━━━━━ Supplied information

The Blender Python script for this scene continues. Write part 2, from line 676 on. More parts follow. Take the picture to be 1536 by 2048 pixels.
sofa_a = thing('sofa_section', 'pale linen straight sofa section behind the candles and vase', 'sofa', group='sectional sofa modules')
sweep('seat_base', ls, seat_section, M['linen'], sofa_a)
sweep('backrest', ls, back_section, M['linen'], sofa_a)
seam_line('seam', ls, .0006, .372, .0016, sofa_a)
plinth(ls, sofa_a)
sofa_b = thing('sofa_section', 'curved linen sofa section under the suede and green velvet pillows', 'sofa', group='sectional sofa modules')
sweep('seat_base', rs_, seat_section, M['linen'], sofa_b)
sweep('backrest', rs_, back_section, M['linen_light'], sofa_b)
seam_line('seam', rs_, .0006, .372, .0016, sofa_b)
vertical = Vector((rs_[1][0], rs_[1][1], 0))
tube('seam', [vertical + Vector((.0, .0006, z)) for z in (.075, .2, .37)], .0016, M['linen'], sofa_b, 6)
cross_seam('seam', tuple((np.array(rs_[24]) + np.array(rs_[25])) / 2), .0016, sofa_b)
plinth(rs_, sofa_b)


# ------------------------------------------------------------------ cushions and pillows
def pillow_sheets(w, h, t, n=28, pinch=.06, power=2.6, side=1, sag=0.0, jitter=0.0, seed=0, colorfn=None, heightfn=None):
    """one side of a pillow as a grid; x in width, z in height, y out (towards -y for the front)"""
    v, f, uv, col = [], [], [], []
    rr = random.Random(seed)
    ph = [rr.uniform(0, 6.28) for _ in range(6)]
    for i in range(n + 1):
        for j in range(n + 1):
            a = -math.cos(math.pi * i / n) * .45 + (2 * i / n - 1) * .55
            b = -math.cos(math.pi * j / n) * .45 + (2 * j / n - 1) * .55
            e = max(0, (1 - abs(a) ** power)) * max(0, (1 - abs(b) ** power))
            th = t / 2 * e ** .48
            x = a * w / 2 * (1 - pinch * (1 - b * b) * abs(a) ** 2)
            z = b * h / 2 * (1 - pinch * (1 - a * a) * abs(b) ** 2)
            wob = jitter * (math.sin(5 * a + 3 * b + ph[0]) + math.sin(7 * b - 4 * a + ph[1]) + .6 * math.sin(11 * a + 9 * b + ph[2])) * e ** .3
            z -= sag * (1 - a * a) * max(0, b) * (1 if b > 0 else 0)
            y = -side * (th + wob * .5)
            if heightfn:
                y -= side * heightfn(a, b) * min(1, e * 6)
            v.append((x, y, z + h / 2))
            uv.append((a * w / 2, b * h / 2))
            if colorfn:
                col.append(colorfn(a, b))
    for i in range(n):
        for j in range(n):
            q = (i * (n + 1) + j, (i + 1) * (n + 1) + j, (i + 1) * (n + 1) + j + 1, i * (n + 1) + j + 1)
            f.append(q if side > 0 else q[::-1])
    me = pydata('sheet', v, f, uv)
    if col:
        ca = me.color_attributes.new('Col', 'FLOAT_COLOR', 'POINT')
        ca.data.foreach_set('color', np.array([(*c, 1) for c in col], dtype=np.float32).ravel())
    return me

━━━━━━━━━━

Objective: Repeat exactly the lines from the one containing "sweep('backrest', rs_, back_section, M['linen_light'], sofa_b)" through the one containing "plinth(rs_, sofa_b)", both included, and nothing else.

Solved exercise:
sweep('backrest', rs_, back_section, M['linen_light'], sofa_b)
seam_line('seam', rs_, .0006, .372, .0016, sofa_b)
vertical = Vector((rs_[1][0], rs_[1][1], 0))
tube('seam', [vertical + Vector((.0, .0006, z)) for z in (.075, .2, .37)], .0016, M['linen'], sofa_b, 6)
cross_seam('seam', tuple((np.array(rs_[24]) + np.array(rs_[25])) / 2), .0016, sofa_b)
plinth(rs_, sofa_b)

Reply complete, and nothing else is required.